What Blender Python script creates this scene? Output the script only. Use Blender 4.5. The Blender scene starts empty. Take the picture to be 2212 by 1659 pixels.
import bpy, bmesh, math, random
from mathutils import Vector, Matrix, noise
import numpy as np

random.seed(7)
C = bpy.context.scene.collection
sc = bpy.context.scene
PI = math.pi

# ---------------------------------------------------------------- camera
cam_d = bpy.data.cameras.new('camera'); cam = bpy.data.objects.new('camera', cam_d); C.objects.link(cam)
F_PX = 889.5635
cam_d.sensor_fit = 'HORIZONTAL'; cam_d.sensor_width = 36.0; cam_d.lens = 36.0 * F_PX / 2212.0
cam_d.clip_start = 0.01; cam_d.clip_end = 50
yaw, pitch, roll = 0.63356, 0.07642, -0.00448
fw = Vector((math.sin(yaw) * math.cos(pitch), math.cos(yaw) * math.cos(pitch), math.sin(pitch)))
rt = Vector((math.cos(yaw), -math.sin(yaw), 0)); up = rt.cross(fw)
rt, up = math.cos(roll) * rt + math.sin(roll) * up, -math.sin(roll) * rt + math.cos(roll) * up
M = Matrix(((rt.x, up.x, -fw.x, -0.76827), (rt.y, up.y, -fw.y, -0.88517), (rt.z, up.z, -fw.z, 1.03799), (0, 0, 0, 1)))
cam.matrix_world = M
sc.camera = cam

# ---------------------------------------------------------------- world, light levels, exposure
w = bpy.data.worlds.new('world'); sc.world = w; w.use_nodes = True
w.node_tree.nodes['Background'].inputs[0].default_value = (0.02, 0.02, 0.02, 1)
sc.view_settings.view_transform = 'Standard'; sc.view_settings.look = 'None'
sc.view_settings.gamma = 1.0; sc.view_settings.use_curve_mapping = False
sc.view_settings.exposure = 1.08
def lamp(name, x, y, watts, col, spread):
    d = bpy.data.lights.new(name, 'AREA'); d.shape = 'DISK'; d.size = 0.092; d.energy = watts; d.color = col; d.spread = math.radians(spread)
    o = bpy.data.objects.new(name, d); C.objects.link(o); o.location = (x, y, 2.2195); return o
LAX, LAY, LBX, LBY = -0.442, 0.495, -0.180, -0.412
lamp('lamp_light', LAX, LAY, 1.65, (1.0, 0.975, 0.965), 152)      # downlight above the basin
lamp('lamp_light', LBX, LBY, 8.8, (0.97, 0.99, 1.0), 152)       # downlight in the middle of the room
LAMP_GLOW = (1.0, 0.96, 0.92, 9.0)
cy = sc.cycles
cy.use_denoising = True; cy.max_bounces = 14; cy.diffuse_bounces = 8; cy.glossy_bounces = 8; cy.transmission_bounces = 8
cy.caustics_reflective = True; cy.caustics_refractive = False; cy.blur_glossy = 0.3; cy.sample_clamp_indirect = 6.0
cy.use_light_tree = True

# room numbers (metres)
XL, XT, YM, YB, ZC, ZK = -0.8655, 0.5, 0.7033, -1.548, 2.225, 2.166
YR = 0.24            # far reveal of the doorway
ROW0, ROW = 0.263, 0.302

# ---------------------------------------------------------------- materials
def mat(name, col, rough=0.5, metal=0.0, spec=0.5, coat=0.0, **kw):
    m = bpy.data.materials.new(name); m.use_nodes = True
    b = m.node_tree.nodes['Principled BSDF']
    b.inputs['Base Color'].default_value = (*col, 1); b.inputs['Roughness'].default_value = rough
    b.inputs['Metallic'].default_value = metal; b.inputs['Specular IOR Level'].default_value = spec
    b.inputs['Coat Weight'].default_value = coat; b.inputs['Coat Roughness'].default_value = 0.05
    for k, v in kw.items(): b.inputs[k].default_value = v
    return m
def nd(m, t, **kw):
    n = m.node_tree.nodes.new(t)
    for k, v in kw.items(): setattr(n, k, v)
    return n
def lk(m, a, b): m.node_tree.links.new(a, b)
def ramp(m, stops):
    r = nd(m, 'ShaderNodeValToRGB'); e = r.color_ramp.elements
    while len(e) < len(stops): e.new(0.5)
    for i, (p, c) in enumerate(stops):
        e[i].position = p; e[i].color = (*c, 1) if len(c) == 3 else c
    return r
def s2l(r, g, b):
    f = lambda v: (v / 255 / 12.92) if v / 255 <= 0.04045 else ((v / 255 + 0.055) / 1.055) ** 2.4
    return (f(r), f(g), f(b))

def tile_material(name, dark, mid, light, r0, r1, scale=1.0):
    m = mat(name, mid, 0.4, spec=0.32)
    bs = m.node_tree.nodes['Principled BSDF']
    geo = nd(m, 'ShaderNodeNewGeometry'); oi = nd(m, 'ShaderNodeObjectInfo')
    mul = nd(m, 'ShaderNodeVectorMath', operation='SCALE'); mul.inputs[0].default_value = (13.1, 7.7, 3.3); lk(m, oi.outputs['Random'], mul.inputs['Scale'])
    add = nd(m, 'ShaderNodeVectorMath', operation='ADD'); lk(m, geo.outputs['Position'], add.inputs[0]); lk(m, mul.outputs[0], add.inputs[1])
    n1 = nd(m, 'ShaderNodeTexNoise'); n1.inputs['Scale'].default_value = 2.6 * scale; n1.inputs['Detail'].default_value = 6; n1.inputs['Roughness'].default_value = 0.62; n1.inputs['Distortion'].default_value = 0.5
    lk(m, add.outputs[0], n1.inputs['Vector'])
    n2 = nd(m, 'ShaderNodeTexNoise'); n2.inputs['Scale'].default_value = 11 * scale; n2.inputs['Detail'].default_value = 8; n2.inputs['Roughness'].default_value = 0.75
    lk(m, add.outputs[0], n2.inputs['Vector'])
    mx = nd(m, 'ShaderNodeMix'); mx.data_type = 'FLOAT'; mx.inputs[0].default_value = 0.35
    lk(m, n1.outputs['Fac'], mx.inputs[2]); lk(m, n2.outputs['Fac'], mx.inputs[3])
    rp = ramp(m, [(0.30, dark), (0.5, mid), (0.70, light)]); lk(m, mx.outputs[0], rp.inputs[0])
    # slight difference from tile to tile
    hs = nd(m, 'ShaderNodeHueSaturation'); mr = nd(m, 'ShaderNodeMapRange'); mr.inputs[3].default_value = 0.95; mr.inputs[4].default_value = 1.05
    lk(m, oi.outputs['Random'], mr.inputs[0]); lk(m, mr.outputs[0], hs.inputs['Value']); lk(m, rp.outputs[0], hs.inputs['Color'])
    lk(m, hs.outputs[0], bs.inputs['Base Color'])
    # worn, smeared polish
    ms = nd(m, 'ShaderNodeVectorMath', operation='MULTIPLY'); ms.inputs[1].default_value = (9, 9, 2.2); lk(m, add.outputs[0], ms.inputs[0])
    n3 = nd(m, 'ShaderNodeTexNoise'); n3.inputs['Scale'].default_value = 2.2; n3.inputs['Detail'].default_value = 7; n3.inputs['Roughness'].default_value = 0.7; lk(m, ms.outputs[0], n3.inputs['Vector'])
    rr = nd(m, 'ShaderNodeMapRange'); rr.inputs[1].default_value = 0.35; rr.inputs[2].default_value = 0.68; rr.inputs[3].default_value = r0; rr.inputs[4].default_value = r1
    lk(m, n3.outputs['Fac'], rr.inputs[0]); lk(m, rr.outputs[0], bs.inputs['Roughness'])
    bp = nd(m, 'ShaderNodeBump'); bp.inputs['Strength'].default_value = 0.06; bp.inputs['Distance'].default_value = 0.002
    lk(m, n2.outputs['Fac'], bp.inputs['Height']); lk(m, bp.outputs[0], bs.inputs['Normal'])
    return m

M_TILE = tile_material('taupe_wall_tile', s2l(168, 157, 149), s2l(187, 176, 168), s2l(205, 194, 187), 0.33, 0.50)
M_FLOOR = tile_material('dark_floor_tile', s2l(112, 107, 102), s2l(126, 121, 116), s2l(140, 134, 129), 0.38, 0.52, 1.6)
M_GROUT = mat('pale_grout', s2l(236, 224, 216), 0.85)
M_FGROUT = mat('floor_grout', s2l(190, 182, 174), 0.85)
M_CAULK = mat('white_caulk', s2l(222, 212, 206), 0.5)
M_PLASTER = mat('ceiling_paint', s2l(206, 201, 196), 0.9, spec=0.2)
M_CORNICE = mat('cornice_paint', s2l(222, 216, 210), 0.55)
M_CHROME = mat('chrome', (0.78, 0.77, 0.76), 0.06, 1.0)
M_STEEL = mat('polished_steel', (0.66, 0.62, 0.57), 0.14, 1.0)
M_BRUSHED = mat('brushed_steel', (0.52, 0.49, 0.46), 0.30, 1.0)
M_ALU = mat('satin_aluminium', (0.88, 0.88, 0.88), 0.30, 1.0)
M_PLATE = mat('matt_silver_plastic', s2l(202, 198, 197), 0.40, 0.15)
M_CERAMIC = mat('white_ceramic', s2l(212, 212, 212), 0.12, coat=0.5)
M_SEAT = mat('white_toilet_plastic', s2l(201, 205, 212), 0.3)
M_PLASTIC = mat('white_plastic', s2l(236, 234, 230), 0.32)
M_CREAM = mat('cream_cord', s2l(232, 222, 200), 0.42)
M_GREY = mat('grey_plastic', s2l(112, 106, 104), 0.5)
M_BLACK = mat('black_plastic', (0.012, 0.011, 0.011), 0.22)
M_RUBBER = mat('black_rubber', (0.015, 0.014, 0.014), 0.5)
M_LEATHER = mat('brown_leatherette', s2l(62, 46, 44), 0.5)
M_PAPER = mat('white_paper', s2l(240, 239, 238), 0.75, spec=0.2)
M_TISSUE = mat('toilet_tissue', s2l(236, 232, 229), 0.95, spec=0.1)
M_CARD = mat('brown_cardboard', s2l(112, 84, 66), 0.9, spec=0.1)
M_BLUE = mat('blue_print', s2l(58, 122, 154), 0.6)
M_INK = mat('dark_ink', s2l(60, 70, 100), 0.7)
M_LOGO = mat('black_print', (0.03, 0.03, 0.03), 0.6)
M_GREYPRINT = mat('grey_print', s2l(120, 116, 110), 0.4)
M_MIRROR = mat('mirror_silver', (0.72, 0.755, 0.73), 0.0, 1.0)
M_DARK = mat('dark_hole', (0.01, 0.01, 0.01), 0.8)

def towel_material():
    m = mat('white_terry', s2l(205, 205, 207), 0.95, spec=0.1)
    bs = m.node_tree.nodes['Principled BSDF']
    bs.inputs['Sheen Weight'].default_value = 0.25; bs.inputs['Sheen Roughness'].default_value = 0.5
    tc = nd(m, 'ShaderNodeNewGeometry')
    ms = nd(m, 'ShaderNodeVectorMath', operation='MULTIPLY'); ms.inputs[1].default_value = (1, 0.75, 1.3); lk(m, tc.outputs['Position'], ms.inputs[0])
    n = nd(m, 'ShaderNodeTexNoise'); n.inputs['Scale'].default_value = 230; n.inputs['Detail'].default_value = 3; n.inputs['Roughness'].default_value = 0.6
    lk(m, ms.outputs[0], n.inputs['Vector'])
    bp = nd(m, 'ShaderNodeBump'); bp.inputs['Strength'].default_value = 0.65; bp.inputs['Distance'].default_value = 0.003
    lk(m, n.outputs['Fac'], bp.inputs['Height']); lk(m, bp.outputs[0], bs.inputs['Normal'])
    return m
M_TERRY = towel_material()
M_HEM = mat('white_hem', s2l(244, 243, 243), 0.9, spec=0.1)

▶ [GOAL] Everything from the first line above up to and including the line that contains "PI = math.pi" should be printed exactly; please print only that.

▶ [TASK ANSWER]
What Blender Python script creates this scene? Output the script only. Use Blender 4.5. The Blender scene starts empty. Take the picture to be 2212 by 1659 pixels.
import bpy, bmesh, math, random
from mathutils import Vector, Matrix, noise
import numpy as np

random.seed(7)
C = bpy.context.scene.collection
sc = bpy.context.scene
PI = math.pi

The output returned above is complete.